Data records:
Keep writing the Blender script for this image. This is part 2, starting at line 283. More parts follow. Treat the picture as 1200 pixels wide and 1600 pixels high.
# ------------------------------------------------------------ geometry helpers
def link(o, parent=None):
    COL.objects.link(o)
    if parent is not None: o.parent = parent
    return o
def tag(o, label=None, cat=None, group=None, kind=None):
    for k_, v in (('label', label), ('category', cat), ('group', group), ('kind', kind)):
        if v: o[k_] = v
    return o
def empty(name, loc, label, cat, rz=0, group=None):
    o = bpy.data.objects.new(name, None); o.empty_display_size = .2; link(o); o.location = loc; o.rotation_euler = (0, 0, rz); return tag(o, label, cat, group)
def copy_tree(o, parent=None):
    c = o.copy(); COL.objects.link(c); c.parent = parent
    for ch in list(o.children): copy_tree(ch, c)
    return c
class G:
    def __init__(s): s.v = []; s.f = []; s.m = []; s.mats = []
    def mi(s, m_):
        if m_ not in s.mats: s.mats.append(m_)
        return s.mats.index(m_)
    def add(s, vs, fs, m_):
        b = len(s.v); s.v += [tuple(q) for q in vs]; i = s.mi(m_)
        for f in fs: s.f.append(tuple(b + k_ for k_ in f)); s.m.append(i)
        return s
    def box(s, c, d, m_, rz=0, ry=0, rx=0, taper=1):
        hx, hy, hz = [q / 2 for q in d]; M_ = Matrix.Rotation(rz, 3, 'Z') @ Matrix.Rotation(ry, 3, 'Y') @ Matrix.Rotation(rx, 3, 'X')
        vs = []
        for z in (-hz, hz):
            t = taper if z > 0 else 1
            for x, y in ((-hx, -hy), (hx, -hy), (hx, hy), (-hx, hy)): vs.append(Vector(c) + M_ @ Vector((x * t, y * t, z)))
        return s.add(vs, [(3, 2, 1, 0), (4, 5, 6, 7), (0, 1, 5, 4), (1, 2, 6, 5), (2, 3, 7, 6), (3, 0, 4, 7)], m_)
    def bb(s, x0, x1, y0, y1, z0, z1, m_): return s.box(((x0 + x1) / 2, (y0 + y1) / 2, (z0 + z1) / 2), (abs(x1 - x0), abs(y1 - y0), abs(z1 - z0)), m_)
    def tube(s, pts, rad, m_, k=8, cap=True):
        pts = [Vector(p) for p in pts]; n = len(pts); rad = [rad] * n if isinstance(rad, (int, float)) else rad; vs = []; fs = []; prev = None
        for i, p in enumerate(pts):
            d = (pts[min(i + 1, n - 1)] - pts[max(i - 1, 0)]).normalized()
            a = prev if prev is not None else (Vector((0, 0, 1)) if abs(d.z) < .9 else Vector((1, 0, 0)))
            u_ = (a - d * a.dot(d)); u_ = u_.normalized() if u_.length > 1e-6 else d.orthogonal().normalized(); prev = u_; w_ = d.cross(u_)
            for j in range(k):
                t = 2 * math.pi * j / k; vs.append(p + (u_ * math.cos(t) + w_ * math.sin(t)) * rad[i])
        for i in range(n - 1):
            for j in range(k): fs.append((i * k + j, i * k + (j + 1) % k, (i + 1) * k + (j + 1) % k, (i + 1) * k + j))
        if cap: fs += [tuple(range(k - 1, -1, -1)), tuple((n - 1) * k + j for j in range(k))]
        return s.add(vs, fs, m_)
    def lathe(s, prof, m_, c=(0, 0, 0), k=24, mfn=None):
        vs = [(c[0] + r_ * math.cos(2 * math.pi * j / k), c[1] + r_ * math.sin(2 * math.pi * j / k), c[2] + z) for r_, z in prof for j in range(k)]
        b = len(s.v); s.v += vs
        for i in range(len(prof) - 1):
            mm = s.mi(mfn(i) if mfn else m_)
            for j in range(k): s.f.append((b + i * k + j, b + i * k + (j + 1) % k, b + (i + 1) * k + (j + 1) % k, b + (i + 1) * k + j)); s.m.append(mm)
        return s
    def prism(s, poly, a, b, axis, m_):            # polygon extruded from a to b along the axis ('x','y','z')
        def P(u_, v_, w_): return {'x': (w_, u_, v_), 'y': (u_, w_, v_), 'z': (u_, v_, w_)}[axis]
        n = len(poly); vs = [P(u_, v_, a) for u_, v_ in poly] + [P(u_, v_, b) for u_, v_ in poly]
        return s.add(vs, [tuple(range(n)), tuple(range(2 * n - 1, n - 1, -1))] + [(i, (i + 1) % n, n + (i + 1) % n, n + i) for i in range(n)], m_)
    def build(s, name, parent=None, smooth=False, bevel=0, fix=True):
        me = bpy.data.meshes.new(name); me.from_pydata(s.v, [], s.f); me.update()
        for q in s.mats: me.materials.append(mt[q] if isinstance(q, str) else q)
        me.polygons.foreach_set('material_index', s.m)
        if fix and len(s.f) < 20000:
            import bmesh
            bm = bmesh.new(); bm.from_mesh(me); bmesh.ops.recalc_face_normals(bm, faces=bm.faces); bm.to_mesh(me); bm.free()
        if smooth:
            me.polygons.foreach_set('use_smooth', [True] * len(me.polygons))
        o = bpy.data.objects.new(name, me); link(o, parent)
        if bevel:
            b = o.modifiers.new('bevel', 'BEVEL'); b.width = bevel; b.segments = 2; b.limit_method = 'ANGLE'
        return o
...
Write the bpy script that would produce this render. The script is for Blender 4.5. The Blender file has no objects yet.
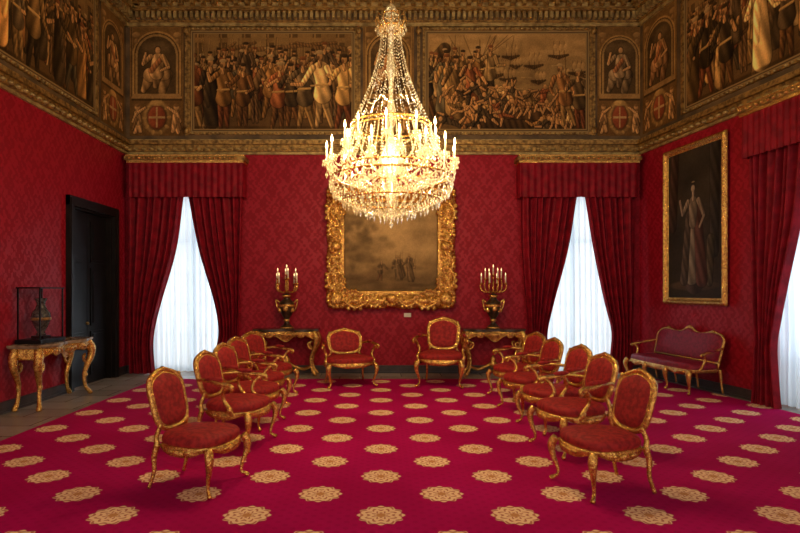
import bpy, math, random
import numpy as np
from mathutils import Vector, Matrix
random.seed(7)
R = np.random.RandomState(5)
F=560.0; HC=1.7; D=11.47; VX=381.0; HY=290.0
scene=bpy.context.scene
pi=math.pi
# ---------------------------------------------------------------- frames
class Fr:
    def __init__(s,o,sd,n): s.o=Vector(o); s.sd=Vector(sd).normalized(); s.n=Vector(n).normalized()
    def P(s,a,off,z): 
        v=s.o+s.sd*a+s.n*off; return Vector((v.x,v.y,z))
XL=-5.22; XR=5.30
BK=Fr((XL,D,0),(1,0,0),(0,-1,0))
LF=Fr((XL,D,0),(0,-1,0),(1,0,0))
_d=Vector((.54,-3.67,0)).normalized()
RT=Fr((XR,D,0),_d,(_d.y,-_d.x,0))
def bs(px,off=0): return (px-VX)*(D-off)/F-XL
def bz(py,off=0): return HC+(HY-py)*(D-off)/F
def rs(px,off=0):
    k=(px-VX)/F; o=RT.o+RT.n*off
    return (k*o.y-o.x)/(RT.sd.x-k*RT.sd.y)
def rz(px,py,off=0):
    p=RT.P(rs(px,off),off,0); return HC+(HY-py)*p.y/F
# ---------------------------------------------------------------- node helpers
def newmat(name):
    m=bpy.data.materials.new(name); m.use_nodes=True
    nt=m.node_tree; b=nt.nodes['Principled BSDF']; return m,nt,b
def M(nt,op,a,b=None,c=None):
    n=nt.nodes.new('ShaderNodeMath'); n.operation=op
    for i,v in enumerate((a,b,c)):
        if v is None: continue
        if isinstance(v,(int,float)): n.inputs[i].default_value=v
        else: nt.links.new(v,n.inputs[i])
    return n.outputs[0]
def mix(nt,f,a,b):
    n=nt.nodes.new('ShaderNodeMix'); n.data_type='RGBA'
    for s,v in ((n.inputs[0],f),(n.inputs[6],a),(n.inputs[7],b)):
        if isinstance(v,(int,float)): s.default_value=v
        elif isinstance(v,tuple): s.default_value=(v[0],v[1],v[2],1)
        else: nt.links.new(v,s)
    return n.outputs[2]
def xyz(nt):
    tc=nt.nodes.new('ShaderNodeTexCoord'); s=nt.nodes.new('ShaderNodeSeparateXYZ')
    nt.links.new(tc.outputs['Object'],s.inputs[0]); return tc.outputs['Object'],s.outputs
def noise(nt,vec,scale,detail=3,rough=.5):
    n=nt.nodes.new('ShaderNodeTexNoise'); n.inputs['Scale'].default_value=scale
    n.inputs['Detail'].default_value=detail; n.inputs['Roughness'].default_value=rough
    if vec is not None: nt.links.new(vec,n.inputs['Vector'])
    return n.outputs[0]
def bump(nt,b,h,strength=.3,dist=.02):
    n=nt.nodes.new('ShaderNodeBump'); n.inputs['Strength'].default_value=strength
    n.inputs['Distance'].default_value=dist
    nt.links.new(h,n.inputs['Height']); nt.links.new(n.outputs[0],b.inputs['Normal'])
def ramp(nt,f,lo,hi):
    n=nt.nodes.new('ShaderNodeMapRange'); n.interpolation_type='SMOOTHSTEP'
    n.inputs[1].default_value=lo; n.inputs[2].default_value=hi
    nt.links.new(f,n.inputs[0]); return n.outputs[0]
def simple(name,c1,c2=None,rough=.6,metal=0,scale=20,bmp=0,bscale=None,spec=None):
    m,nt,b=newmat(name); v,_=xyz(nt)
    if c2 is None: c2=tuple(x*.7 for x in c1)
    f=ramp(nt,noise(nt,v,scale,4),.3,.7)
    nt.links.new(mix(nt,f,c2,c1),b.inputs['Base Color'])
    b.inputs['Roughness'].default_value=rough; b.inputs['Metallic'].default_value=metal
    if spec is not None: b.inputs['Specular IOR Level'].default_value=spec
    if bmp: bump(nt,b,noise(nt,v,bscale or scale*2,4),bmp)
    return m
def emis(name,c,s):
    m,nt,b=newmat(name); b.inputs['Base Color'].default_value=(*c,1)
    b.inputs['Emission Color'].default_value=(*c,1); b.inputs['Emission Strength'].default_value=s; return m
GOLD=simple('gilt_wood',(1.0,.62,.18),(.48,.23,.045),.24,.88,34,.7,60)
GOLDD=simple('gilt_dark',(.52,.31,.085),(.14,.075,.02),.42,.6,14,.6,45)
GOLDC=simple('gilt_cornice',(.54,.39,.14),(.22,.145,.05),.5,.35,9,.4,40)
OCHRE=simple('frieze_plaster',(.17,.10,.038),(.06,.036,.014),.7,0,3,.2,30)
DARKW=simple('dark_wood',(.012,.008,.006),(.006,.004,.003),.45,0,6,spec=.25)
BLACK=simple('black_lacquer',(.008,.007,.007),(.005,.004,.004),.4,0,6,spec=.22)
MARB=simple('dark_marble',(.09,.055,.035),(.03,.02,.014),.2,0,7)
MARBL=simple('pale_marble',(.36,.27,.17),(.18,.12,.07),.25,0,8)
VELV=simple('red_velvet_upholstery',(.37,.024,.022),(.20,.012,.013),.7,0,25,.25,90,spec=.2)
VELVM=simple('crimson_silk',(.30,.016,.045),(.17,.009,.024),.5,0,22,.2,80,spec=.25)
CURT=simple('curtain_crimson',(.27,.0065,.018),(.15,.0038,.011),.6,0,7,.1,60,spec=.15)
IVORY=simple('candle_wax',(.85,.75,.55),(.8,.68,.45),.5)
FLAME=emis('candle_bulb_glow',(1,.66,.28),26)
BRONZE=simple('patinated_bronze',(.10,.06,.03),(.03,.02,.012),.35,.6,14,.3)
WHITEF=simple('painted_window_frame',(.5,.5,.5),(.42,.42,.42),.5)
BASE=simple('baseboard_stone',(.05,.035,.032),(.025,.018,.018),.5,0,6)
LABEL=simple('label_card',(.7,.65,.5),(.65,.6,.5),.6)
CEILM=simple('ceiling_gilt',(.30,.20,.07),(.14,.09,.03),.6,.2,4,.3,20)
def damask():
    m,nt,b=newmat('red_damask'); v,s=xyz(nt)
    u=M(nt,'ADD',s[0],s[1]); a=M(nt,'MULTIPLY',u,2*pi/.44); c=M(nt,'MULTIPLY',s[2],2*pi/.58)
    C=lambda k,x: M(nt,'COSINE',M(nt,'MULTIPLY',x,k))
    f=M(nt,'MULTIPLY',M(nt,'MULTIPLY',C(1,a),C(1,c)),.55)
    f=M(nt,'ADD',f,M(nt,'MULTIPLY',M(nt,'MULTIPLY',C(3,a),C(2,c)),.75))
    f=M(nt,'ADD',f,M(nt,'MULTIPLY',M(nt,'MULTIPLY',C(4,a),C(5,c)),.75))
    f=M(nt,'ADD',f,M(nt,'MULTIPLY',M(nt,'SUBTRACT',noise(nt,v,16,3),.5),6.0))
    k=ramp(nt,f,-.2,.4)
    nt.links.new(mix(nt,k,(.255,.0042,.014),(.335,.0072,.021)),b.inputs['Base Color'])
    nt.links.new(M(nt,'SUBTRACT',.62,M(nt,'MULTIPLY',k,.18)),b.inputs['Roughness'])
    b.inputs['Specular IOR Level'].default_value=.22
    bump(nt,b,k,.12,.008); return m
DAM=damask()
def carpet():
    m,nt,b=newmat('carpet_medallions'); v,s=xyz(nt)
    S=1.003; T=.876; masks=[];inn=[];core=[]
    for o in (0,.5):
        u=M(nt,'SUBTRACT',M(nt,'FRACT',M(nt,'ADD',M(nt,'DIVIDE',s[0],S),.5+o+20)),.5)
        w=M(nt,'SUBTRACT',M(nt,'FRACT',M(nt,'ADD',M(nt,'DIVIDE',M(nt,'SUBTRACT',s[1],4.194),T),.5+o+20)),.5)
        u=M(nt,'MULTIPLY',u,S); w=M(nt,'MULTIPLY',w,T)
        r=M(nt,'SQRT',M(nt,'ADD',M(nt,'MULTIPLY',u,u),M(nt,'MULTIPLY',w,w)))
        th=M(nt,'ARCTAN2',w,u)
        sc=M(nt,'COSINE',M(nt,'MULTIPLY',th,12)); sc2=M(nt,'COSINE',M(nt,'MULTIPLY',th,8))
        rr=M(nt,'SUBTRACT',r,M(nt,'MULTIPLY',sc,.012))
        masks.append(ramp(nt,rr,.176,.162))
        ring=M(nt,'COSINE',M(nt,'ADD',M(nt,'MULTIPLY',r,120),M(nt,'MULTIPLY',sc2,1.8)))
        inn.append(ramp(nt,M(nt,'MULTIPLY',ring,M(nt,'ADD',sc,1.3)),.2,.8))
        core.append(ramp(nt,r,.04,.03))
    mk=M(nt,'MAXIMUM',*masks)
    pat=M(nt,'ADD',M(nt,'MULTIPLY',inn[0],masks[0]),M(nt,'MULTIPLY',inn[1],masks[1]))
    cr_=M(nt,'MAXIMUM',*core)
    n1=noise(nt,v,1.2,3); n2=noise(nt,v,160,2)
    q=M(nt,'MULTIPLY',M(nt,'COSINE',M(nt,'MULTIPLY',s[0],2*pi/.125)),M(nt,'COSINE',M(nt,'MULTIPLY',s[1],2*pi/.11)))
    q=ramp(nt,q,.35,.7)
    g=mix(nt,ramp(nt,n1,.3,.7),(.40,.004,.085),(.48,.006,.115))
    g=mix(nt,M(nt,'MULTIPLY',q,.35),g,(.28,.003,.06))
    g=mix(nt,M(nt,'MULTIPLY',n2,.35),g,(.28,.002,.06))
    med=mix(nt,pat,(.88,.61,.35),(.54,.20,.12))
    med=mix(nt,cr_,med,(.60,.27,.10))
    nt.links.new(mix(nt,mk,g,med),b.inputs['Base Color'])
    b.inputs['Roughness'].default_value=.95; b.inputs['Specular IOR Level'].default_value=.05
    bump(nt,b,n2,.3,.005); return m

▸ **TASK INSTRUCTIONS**
List all lines above in which the string "Blender" appears.

▸ **FINAL RESULT**
Keep writing the Blender script for this image. This is part 2, starting at line 283. More parts follow. Treat the picture as 1200 pixels wide and 1600 pixels high.
Write the bpy script that would produce this render. The script is for Blender 4.5. The Blender file has no objects yet.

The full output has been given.